Henry V – Review

Alex Hassell in the Royal Shakespeare Company's Henry V.
Alex Hassell in the Royal Shakespeare Company’s Henry V.

With the anniversary of the Battle of Agincourt looming the Royal Shakespeare Company has returned to the Bard’s histories for its most famous and warlike saga, Henry V.

The glaringly obvious obstacle to overcome is its epic skirmishes that feature thousands of soldiers, horse, and bloody battlefields.

That’s fine to re-create on screen but, as the company’s elder statesman, Oliver Ford Davies as the narrator, Chorus, constantly reminds us, we have to push our imaginations into overdrive to picture the scenes.

Even the RSC can’t supply horse and cannon for its vast thrust stage at Stratford-upon-Avon but it does come up with a high-tech 3D effect backcloth which constantly tested my eyesight.

The RSC’s artistic director, Gregory Doran, has been rather playful with his production which opened tonight. Indeed, there is so much humour that it is bordering on being a comedy.

After a jovial bit of business at the start we’re treated to the ribald antics of the wastrels Nym, Bardolph and Pistol, the joshing between rival army officers, and the young king’s pathetically endearing but gauche efforts to woo a French princess – not to mention her laughable attempts at trying to learn Anglais.

There is also Robert Gilbert’s fetching turn as the cowardly French Dauphin, who presents Henry with tennis balls, flicks his well groomed pageboy haircut, and makes for a dapper soldier in haute-couture armour.

We’re faced with an almost empty stage. There sits the throne and upon it the crown.

Chorus, dressed almost for a Sunday morning’s gardening in relaxed corduroy trousers, old ill-fitting cardie and a red scarf, ambles on and fingers the royal trinket, tempted to try it on, before a half-dressed Alex Hassell, water bottle in hand, strides across the stage to relieve him of it.
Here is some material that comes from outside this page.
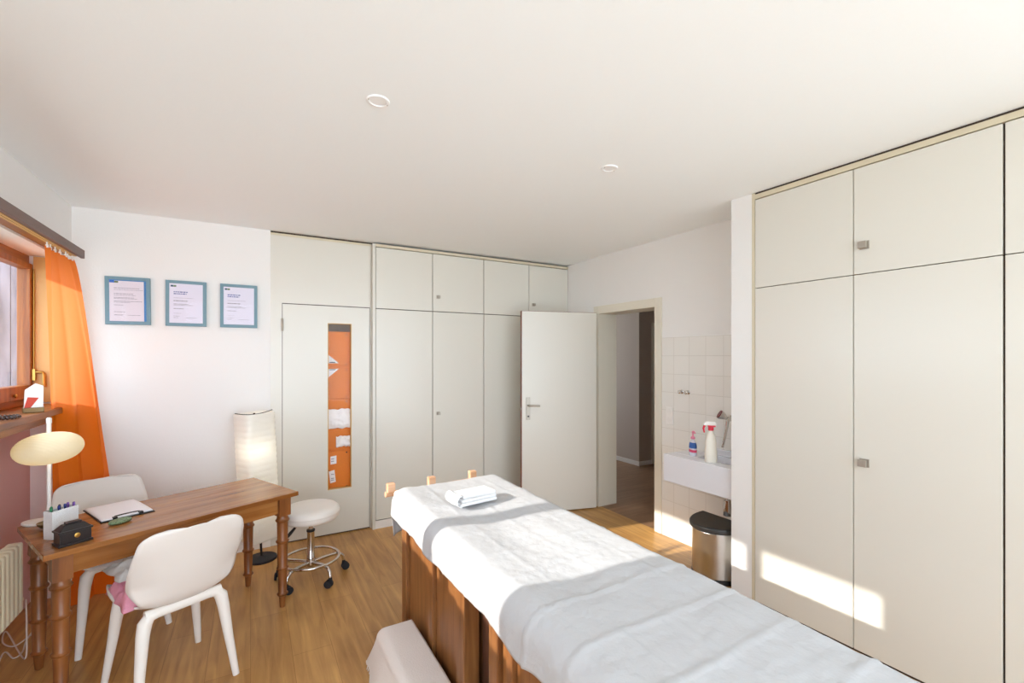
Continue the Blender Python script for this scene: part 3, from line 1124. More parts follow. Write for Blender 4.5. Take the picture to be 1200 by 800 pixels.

It’s a moment played for laughs before the serious business of invading France gets under way.

Henry V_

This is very much Hassell’s show and he has earned that crown. On stage almost the entire 155 minutes, we are presented with a much dour, mature and determined king who is a far cry from the devil-may-care cavalier, Prince Hal, who drank and caroused his way through Henry IV parts 1 & 2.

Hassell gives us a very natural, subtle and realistic warrior king who isn’t flashy or demonstrative but who comes across a little like our modern day Prince Harry. He prefers the company of soldiers to diplomats and can’t be doing with the trappings of state.

Presented with convoluted evidence that France belongs, by ancestry, to England, he looks blank and confused after having an education on the battlefields, not the classrooms.

Some of Henry V’s most famous speeches go by almost unnoticed – once more unto the breach is delivered at breakneck speed as the king darts across the stage – until we get to the St Crispin’s Day call to arms.

It isn’t the most rousing, Hassell’s voice got quieter as the opening night progressed, but it is heartfelt and sincere. As king, he looked exhausted and his relief at the end of the conflict is palpable.

There are some fine support performances. It goes without question that the superbly spoken Ford Davies gives a splendid turn as Chorus.

And sit back and enjoy the scene between soldiers, Irishman MacMorris (Andrew Westfield), Welshman Fluellen (Joshua Richards) and the incomprehensible Scot Jamy (Simon Yadoo).

Poor Jane Lapotaire waits until the final moments of the play before coming on for one speech as Queen Isobel while Simon Thorp makes a dignified and regal King of France.

A thrilling, surprisingly funny and powerfully told finale to the Henry trilogy.

Henry V plays in the Royal Shakespeare Theatre until October 25. It will also be screened into cinemas on October 21 as part of the theatre’s Live From Stratford-Upon-Avon initiative.

Review Rating
  • Henry V
4

Summary

Alex Hassell gives a mature and compelling turn as the warrior king in The Royal Shakespeare Company’s thrilling production of Henry V at Stratford-Upon-Avon.